▶ _What needs to be done_
Tally every line of the listing below that holds "follow", then give the tally alone.

-- Start Given records --

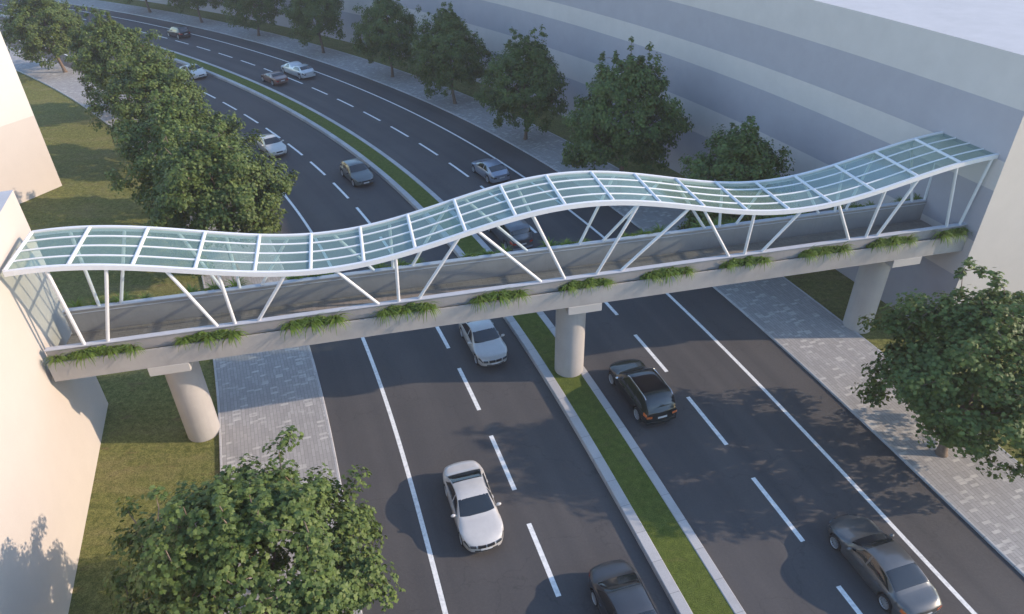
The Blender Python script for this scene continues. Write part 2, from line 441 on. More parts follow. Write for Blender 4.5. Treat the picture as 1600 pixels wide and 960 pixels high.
# canopy wave
CV = 1.70
def CZ(s): return 10.22 + .84*math.cos(2*math.pi*(s+.05)/22.6)
S0C, S1C, NB = -23.42, 22.0, 20
BS = [S0C + (S1C-S0C)*i/NB for i in range(NB+1)]
def curve_pts(v, dz=0, n=160): return [(S0C+(S1C-S0C)*i/n, v, CZ(S0C+(S1C-S0C)*i/n)+dz) for i in range(n+1)]
def sweep_rect(bm, pts, hw, h0, h1):
    rings = []
    for s, v, z in pts:
        rings.append([bm.verts.new((s, v+a, z+b)) for a, b in ((-hw, h0), (hw, h0), (hw, h1), (-hw, h1))])
    for A, B in zip(rings, rings[1:]):
        for k in range(4): bm.faces.new((A[k], A[(k+1) % 4], B[(k+1) % 4], B[k]))
    bm.faces.new(rings[0][::-1]); bm.faces.new(rings[-1])
    bmesh.ops.recalc_face_normals(bm, faces=bm.faces)
for sg in (-1, 1):
    bm = bmesh.new(); sweep_rect(bm, curve_pts(sg*CV), .075, -.16, .06); obj('edge_beam', bm, STEEL, fb, 40)
for v in (-.85, 0, .85):
    bm = bmesh.new(); add_tube(bm, curve_pts(v, -.005), .05, 10); obj('purlin', bm, STEEL, fb, 60)
for s in BS:
    bm = bmesh.new(); z = CZ(s)+.02; add_tube(bm, [(s, -CV+.08, z), (s, CV-.08, z)], .078, 14); obj('crossbar', bm, STEEL, fb, 60)
for a, b in zip(BS, BS[1:]):
    for v0, v1 in ((-CV+.08, -.85), (-.85, 0), (0, .85), (.85, CV-.08)):
        vs, fs = [], []
        for i in range(7):
            s = a+.05+(b-a-.1)*i/6
            vs += [(s, v0+.02, CZ(s)+.004), (s, v1-.02, CZ(s)+.004)]
        for i in range(6): fs.append((2*i, 2*i+1, 2*i+3, 2*i+2))
        mobj('glass_pane', vs, fs, GLASS, fb, 180)
STR = [(-21.91, -21.97), (-20.97, -19.84), (-16.49, -17.7), (-15.73, -15.77), (-14.73, -13.15), (-9.44, -11.04), (-8.51, -8.41),
       (-7.57, -5.57), (-1.75, -4.72), (-.58, -2.22), (1.03, 2.77), (2.28, 5.32), (7.96, 6.09), (8.83, 8.78), (9.8, 11.31),
       (14.71, 13.33), (15.71, 15.8), (16.38, 17.54), (20.55, 19.58), (21.37, 21.53)]
for sg in (-1, 1):
    for f, t in STR:
        bm = bmesh.new(); zf = (ZW if sg < 0 else ZW+.16)+.04
        add_tube(bm, [(f, sg*1.39, zf), (t, sg*(CV-.03), CZ(t)-.14)], .075, 12); obj('strut', bm, STEEL, fb, 60)

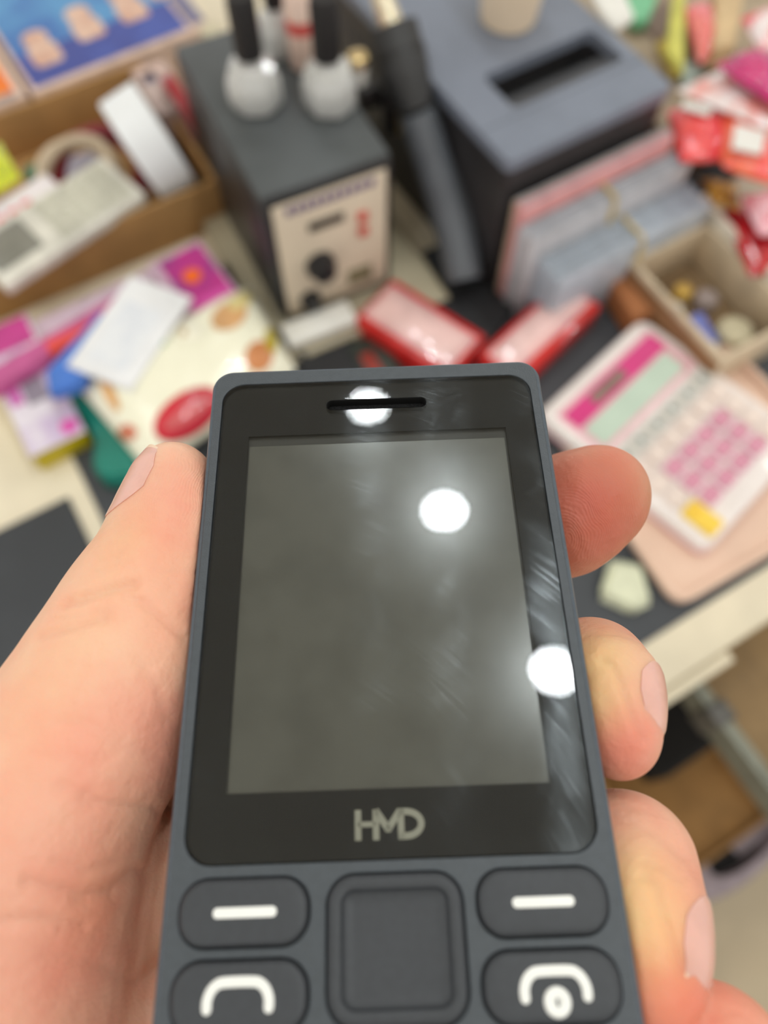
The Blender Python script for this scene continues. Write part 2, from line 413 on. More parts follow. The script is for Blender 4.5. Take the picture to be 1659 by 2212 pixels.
# maker's letters printed under the glass, y in mm
M_logo = mat('letter_silver', (158, 155, 138), 0.4, noise=0)
def pxl(u, v, x0=740, y0=1730, sc=1659/200): return HP(x0+u/sc, y0+v/sc, -0.7)[:2]
bm = bmesh.new()
def stroke(P, w, z0=-0.79, z1=-0.70, bmm=None, cap=False):
    """poly line stroke of width w (mm) as a thin solid"""
    t = bmm or bm; P = [Vector((p[0], p[1])) for p in P]; Lf = []; Rt = []
    for i, p in enumerate(P):
        a = (p - P[i-1]).normalized() if i > 0 else (P[1]-p).normalized()
        c = (P[i+1]-p).normalized() if i < len(P)-1 else a
        d = (a+c).normalized(); nn = Vector((-d.y, d.x)); k = 1/max(0.5, nn.dot(Vector((-a.y, a.x))))
        Lf.append(p+nn*w/2*k); Rt.append(p-nn*w/2*k)
    for i in range(len(P)-1):
        q = [Lf[i], Rt[i], Rt[i+1], Lf[i+1]]
        lo = [t.verts.new((v.x*mm, v.y*mm, z0*mm)) for v in q]; hi = [t.verts.new((v.x*mm, v.y*mm, z1*mm)) for v in q]
        t.faces.new(hi); t.faces.new(lo[::-1])
        for k in range(4): t.faces.new((lo[k], lo[(k+1) % 4], hi[(k+1) % 4], hi[k]))
y_t, y_b = -26.85, -30.2
xs_ = lambda px: -4.25 + (px-150)/1380*8.25
H_ = 3.3
def yy(fr): return y_t - fr*H_
lw = 0.74
stroke([(xs_(235), yy(0.0)), (xs_(235), yy(1.0))], lw)
stroke([(xs_(235), yy(0.48)), (xs_(580), yy(0.48))], lw*.8)
stroke([(xs_(580), yy(0.0)), (xs_(580), yy(1.0))], lw)
stroke([(xs_(575), yy(0.02)), (xs_(815), yy(0.66))], lw*1.05)
stroke([(xs_(815), yy(0.66)), (xs_(1060), yy(0.04))], lw*1.05)
stroke([(xs_(760), yy(0.70)), (xs_(870), yy(0.70))], lw*.5)
stroke([(xs_(1065), yy(0.02)), (xs_(1065), yy(1.0))], lw)
arc = [(xs_(1010), yy(0.1))] + [(xs_(1180) + 1.75*math.cos(math.radians(a)) - .1, yy(0.5) + 1.32*math.sin(math.radians(a))) for a in range(90, -91, -12)] + [(xs_(1010), yy(0.9))]
stroke(arc, lw)
from_bm('maker_letters', bm, M_logo, ph, smooth=False)['label'] = 'silver letters HMD under the screen'
# keys
M_icon = mat('key_print', (236, 236, 232), 0.4, noise=0, spec=0.5)
def key_profile(hgt): return [(0.0, -0.3), (0.0, hgt-.45), (0.12, hgt-.2), (0.4, hgt-.05), (0.9, hgt), (1.8, hgt+.04)]
for nm, xs, ys, r in keys:
    if nm == 'navigation_key':
        k = rr(nm, xs[0], xs[1], ys[0], ys[1], r, [(0, -0.3), (0, .35), (.15, .62), (.5, .8), (1.1, .82), (1.45, .66), (1.65, .2), (1.95, -.05), (3.0, -.12)], M_key, n=10)
        k['label'] = 'square navigation key with a raised rim'
    else:
        k = rr(nm, xs[0], xs[1], ys[0], ys[1], r, key_profile(.85), M_key, n=10)
    cx_, cy_ = (xs[0]+xs[1])/2, (ys[0]+ys[1])/2
    if nm == 'soft_key':
        rr('dash_mark', (-19.5 if cx_ < 0 else 12.9), (-12.6 if cx_ < 0 else 19.6), -37.6, -36.55, .5, [(0, .8), (0, .95), (.12, 1.0)], M_icon, k)
    if nm in ('call_key', 'end_call_key'):
        t = bmesh.new(); ox = cx_ + (0.0 if cx_ < 0 else 0.25); oy = -44.1
        P = [(-3.2, -1.75), (-3.2, -1.0), (-2.9, -.2), (-2.35, .35), (-1.5, .6), (1.5, .6), (2.35, .35), (2.9, -.2), (3.2, -1.0), (3.2, -1.75)]
        bm_tube(t, smooth_path([((ox+x)*mm, (oy+y)*mm, .93*mm) for x, y in P], 4), .52*mm, 10, .35, Vector((0, 0, 1)))
        for x in (-3.2, 3.2):
            rr_ = bmesh.ops.create_uvsphere(t, u_segments=12, v_segments=8, radius=.52*mm)
            for v in rr_['verts']: v.co = Vector((v.co.x + (ox+x)*mm, v.co.y + (oy-1.75)*mm, v.co.z*.35 + .93*mm))
        from_bm('handset_mark', t, M_icon, k)
        if cx_ > 0:
            lathe('power_mark', [(0.0005*mm, .9*mm), (.30*mm, .9*mm), (.42*mm, 1.08*mm), (.95*mm, 1.2*mm), (1.3*mm, 1.12*mm), (1.45*mm, .85*mm)], M_icon, k, n=32, loc=((ox+.05)*mm, (oy-2.15)*mm, 0), cap=False)
            box('power_mark', ((ox-.05)*mm, (ox+.15)*mm, (oy-2.55)*mm, (oy-1.85)*mm, .9*mm, 1.12*mm), mat('print_grey', (120, 120, 118), .5, noise=0), k, 0)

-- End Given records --

▶ _Solution below_
2